**What is expected:**
Below this line is a listing that includes pictures. Copy exactly, and only, the lines from the one containing "Build this scene" through the one containing "col = scene.collection"; the pictures do not go in the copy.

** Begin **

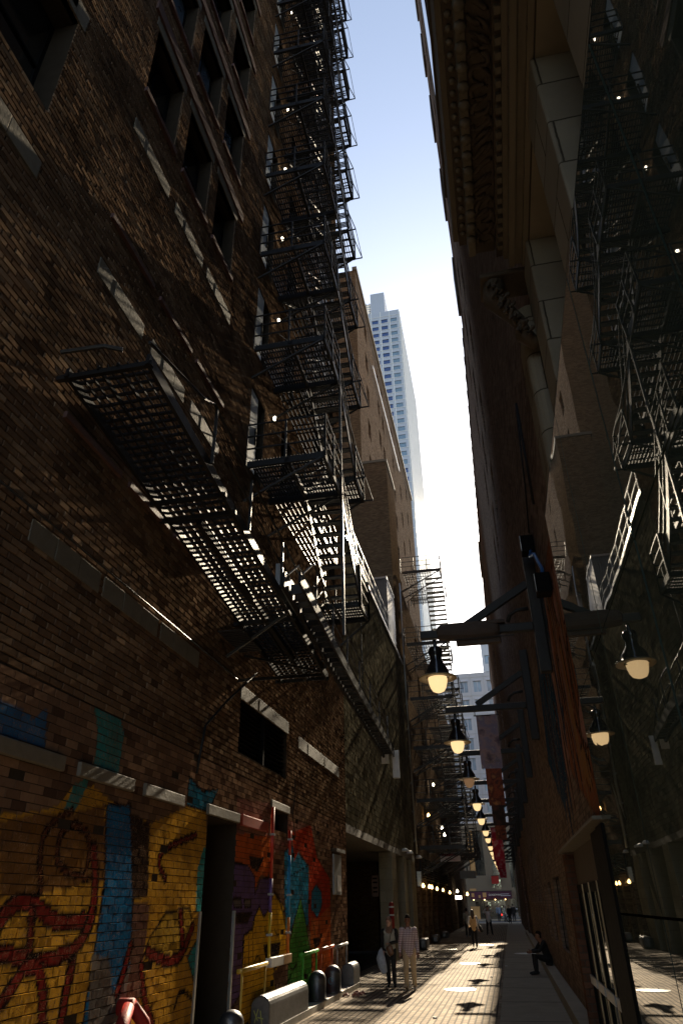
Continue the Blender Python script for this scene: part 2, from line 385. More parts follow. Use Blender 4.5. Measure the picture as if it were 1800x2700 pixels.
def real_bricks(name,mat,parent,X,y0,y1,z0,z1,holes,bw=.25,bh=.093,gap=.013,depth=.016,tilt=.022,fine=(1,1),paintf=None,seed=1):
    """individually laid bricks, each slightly proud, set back or skewed, on a wall facing +x"""
    rs=np.random.RandomState(seed); rows=int((z1-z0)/bh); Y0=[];Y1=[];Z0=[];Z1=[]
    for r in range(rows):
        za=z0+r*bh+gap/2; zb=za+bh-gap; zm=(za+zb)/2
        ys=np.arange(y0-(bw/2 if r%2 else 0),y1,bw); hs=[h for h in holes if h[2]-.02<zm<h[3]+.02]
        for a in ys:
            segs=[(max(a+gap/2,y0),min(a+bw-gap/2,y1))]
            for h in hs:
                ns=[]
                for p,q in segs:
                    if q<=h[0] or p>=h[1]: ns.append((p,q)); continue
                    if p<h[0]: ns.append((p,h[0]))
                    if q>h[1]: ns.append((h[1],q))
                segs=ns
            for p,q in segs:
                if q-p>.03: Y0.append(p);Y1.append(q);Z0.append(za);Z1.append(zb)
    Y0,Y1,Z0,Z1=map(np.array,(Y0,Y1,Z0,Z1)); n=len(Y0)
    jit=rs.uniform(-.3,.3,(n,4))*gap; Y0=Y0+jit[:,0]; Y1=Y1+jit[:,1]; Z0=Z0+jit[:,2]*.6; Z1=Z1+jit[:,3]*.6
    nx_,nz_=fine; U=np.linspace(0,1,nx_+1); W=np.linspace(0,1,nz_+1)
    yaw=rs.normal(0,tilt,n); pit=rs.normal(0,tilt,n); pr=rs.uniform(-.0010,.0010,n)+(rs.rand(n)>.985)*-.008
    e=min(.007,depth*.6); k=(nx_+1)*(nz_+1)
    front=np.zeros((n,k,3)); 
    for i,u in enumerate(U):
        for j,w_ in enumerate(W):
            yy=Y0+e+(Y1-Y0-2*e)*u; zz=Z0+e+(Z1-Z0-2*e)*w_
            front[:,i*(nz_+1)+j,0]=X+pr+yaw*(yy-(Y0+Y1)/2)+pit*(zz-(Z0+Z1)/2)+(rs.uniform(-.0006,.0006,n) if k>4 else 0)
            front[:,i*(nz_+1)+j,1]=yy; front[:,i*(nz_+1)+j,2]=zz
    back=np.zeros((n,4,3)); xb=X-depth
    for i,(a,b) in enumerate(((Y0,Z0),(Y1,Z0),(Y1,Z1),(Y0,Z1))): back[:,i,0]=xb; back[:,i,1]=a; back[:,i,2]=b
    V=np.concatenate([front,back],1).reshape(-1,3); K=k+4
    q=[]
    for i in range(nx_):
        for j in range(nz_): q.append((i*(nz_+1)+j,(i+1)*(nz_+1)+j,(i+1)*(nz_+1)+j+1,i*(nz_+1)+j+1))
    c=[0,nx_*(nz_+1),nx_*(nz_+1)+nz_,nz_]; 
    for a in range(4): b=(a+1)%4; q.append((k+a,k+b,c[b],c[a]))
    q=np.array(q); F=(q[None]+np.arange(n)[:,None,None]*K).reshape(-1,4)
    me=bpy.data.meshes.new(name); off=parent_world(parent)
    V2=V-np.array(off)
    me.vertices.add(len(V)); me.vertices.foreach_set('co',V2.ravel().astype(np.float32))
    me.loops.add(F.size); me.loops.foreach_set('vertex_index',F.ravel().astype(np.int32))
    me.polygons.add(len(F)); me.polygons.foreach_set('loop_start',(np.arange(len(F))*4).astype(np.int32))
    me.polygons.foreach_set('use_smooth',np.zeros(len(F),bool)); me.update(calc_edges=True); me.materials.append(M[mat])
    t=me.attributes.new('tone','FLOAT','POINT'); t.data.foreach_set('value',np.repeat(rs.rand(n),K).astype(np.float32))
    if paintf is not None:
        a=me.color_attributes.new('paint','FLOAT_COLOR','POINT'); a.data.foreach_set('color',paintf(V[:,1:3]).astype(np.float32).ravel())
    o=bpy.data.objects.new(name,me); COL.objects.link(o); o.parent=parent; return o
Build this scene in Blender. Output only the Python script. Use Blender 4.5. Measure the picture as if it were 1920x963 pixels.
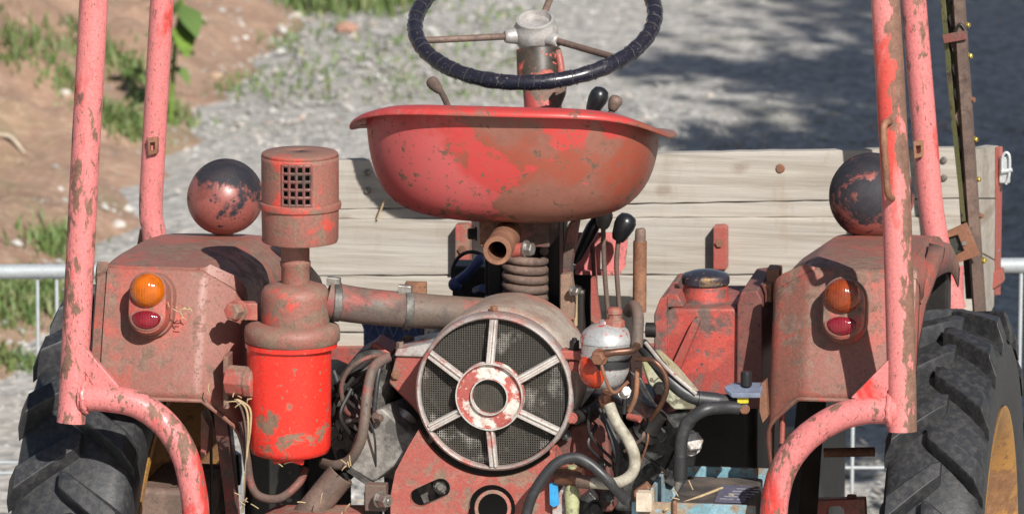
import bpy, bmesh, math, random
import numpy as np
from mathutils import Vector, Matrix
from mathutils.geometry import tessellate_polygon
R = math.radians
random.seed(7); rng = np.random.default_rng(7)
for o in list(bpy.data.objects): bpy.data.objects.remove(o)
scene = bpy.context.scene
col = scene.collection

# ------------------------------------------------------------------ camera
YAW, PITCH, DIST, LENS = R(9.0), R(10.5), 10.0, 240.0
TARGET = Vector((0.03, 0.0, 1.17))
CF = Vector((-math.sin(YAW)*math.cos(PITCH), math.cos(YAW)*math.cos(PITCH), -math.sin(PITCH)))
CR = Vector((math.cos(YAW), math.sin(YAW), 0))
CU = CR.cross(CF)
CAM = TARGET - CF*DIST
cd = bpy.data.cameras.new('camera'); cam = bpy.data.objects.new('camera', cd); col.objects.link(cam)
cam.location = CAM; cam.rotation_euler = (R(90)-PITCH, 0, YAW)
cd.lens = LENS; cd.sensor_width = 36; cd.clip_start = 0.1; cd.clip_end = 3000
cd.dof.use_dof = True; cd.dof.focus_distance = 10.15; cd.dof.aperture_fstop = 13
scene.camera = cam
# ------------------------------------------------------------------ light
SUN_AZ, SUN_EL = R(31), R(35)      # sun stands behind and to the right of the camera side
sdir = Vector((math.sin(SUN_AZ)*math.cos(SUN_EL), -math.cos(SUN_AZ)*math.cos(SUN_EL), math.sin(SUN_EL)))
sd = bpy.data.lights.new('sun', 'SUN'); sun = bpy.data.objects.new('sun', sd); col.objects.link(sun)
sd.energy = 5.0; sd.angle = R(0.55); sd.color = (1.0, 0.965, 0.91)
sun.rotation_euler = sdir.to_track_quat('Z', 'Y').to_euler()
sun.location = sdir*30
w = bpy.data.worlds.new('World'); scene.world = w; w.use_nodes = True
wn = w.node_tree; wn.nodes.clear()
sky = wn.nodes.new('ShaderNodeTexSky'); sky.sky_type = 'NISHITA'; sky.sun_disc = False
sky.sun_elevation = SUN_EL; sky.sun_rotation = math.atan2(sdir.x, sdir.y)
bg = wn.nodes.new('ShaderNodeBackground'); bg.inputs[1].default_value = 0.06
wo = wn.nodes.new('ShaderNodeOutputWorld')
wn.links.new(sky.outputs[0], bg.inputs[0]); wn.links.new(bg.outputs[0], wo.inputs[0])
vs = scene.view_settings; vs.view_transform = 'Standard'; vs.look = 'None'; vs.exposure = 0.40; vs.gamma = 1.0
vs.use_curve_mapping = False
scene.cycles.use_denoising = True
scene.cycles.max_bounces = 8

# ------------------------------------------------------------------ pixel helpers (photo 1920x963 -> points at a real depth)
def ray(px, py): return CF + CR*((px-960)/1920*36/LENS) - CU*((py-481.5)/1920*36/LENS)
def P(px, py, Y):
    d = ray(px, py); t = (Y-CAM.y)/d.y
    return CAM + d*t
def G(px, py, z=0.0):
    d = ray(px, py); t = (z-CAM.z)/d.z
    return CAM + d*t
def S(Y): return (Y-CAM.y)/math.cos(PITCH)/math.cos(YAW)*36/LENS/1920   # metres per photo pixel at depth Y
def PX(px, Y, py=600): return P(px, py, Y).x
def PZ(py, Y, px=960): return P(px, py, Y).z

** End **

**Output:**
Build this scene in Blender. Output only the Python script. Use Blender 4.5. Measure the picture as if it were 1920x963 pixels.
import bpy, bmesh, math, random
import numpy as np
from mathutils import Vector, Matrix
from mathutils.geometry import tessellate_polygon
R = math.radians
random.seed(7); rng = np.random.default_rng(7)
for o in list(bpy.data.objects): bpy.data.objects.remove(o)
scene = bpy.context.scene
col = scene.collection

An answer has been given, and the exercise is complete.